We can respect and even appreciate the past and the ways of our ancestors. We can love them for having chosen to go their own way. But to be attached to having to live and think the way others before you did, because you showed up looking like them in form, is to deny yourself enlightenment. This is how people and their institutions have controlled others for thousands of years.
Take a look at all of the people who are fighting in wars around the globe today, and you see them suffering and dying in the name of tradition. They are taught that what their ancestors believed is what they must believe. With this logic they perpetuate the suffering in their own lives and in the lives of their assigned enemies.
As a human being you were built to think for yourself. Your mind is going to rebel with anxiety...if you don’t allow yourself the freedom to think up to your full...capacity.

The laity are following their leaders; the leaders are following the laity. A French revolutionary once said, “There go my people and I must find out where they go, so I can lead them.”

Unquestioned conformity is perhaps the most common cause of ignorance. Most people follow the phantoms of their own culture. They walk in the ways of their own ancient ancestors. They choose their robes but not their religion; their fish but not their faith; their doctor but not their destiny. Whatever chance hands them, they accept. Whatever their culture gives them, they worship. Whatever their family tells them, they follow.

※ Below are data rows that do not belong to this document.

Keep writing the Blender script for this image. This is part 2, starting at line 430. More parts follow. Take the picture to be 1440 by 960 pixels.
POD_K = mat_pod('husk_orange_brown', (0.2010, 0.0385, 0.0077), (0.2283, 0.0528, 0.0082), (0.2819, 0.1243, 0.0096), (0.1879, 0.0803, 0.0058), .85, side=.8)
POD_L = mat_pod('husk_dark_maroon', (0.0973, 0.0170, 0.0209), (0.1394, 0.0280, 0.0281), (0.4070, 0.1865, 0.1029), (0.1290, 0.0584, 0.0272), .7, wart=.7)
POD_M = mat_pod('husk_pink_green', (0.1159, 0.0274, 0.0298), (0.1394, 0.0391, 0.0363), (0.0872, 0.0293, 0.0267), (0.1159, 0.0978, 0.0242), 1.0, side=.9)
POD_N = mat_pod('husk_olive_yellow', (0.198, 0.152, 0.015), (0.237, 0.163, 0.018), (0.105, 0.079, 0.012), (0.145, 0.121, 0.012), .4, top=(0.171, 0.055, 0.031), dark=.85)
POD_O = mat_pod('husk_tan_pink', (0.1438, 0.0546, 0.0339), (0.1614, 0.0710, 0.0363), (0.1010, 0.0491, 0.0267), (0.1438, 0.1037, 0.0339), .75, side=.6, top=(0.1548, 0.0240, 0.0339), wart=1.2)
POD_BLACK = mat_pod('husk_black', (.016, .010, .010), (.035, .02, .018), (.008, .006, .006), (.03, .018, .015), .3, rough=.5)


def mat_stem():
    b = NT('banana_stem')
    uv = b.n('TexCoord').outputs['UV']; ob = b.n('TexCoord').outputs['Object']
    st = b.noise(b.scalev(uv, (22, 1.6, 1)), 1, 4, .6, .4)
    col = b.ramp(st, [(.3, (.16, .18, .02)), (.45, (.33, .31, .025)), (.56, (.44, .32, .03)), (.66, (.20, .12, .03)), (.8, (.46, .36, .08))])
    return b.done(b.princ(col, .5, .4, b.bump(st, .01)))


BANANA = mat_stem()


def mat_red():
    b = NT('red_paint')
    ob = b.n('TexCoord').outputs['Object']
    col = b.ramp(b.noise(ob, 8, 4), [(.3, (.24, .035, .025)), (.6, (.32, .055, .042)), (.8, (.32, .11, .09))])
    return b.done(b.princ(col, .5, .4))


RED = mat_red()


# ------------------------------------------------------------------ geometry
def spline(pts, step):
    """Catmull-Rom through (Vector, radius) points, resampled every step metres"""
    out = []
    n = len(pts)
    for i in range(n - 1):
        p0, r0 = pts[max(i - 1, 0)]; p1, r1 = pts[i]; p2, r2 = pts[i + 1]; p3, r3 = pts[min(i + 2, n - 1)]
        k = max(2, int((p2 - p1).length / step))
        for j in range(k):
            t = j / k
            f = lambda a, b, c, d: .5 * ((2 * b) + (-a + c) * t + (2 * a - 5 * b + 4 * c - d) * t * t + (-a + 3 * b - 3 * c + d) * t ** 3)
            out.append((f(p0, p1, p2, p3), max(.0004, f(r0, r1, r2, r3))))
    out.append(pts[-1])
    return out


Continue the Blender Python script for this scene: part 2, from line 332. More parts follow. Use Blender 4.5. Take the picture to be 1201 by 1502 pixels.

Christ repeatedly asked Christians to investigate the news of His coming.

What I say to you, I say to everyone: “Watch!” Mark 13:37
Be always on the watch...that you may be able to stand before the Son of Man. Luke 21:36

We must empty ourselves before we can be filled. We must leave all our preconceived notions behind. “The humble are the empty vessels God loves to fill.”

The fact that we imagine ourselves to be right and everybody else wrong is the greatest of all obstacles in the path towards unity...- ‘Abdu’l-Bahá

Knowledge is light; ignorance is darkness. When we stand in the dark we experience fear and anxiety, we imagine danger. As soon as light comes, our fear vanishes. Truth is light; it extends our vision and makes us free. Why then are so many afraid of the light? Why are so many afraid to investigate? “The secret of happiness is freedom, and the secret of freedom is courage.”

Knowledge of our spiritual destiny sheds light on our path even unto eternity. In life it manifests an enduring purpose, and in death it reveals the glimmering of eternal life. It takes away all fears.

Give me the liberty to know, to think, to believe, and to utter freely, according to conscience, above all liberties.

Freedom of choice is one of God’s most magnificent gifts. The consequences of the choices we make are enormous; we must make them with the utmost care:

See, I am setting before you today a blessing and a curse—the blessing if you obey the commands of the Lord...the curse if you disobey the commands. Deuteronomy 11:26-27

On the journey towards God, no one can blame others for his or her failure. No one can say, “My parents prevented me” or “My pastor misled me.” God leaves the door open to all, and declares that He will accept no excuses from anyone:

See, I have placed before you an open door that no one can shut. Christ (Rev. 3:8)

Truth unifies; falsehood divides. If we seek the truth with impartial and open minds, we will all discover the three unifying onenesses that are the essence and purpose of this book: one God, one faith, one people. Acknowledging these three onenesses will create a power that will transform our planet and its peoples. What prevents us from seeing this truth is the veil of false assumptions, fantasies, and illusions.

We all have our own share of illusions and false assumptions. The difference is how many, and how attached we are to them. The incredible power of illusions comes from this: They hide from the one who holds them! We are quick to see other people’s illusions, but not our own. Just as we get used to our own odors, we get used to our fantasies. As much truth is visible as we have minds to know and hearts to see.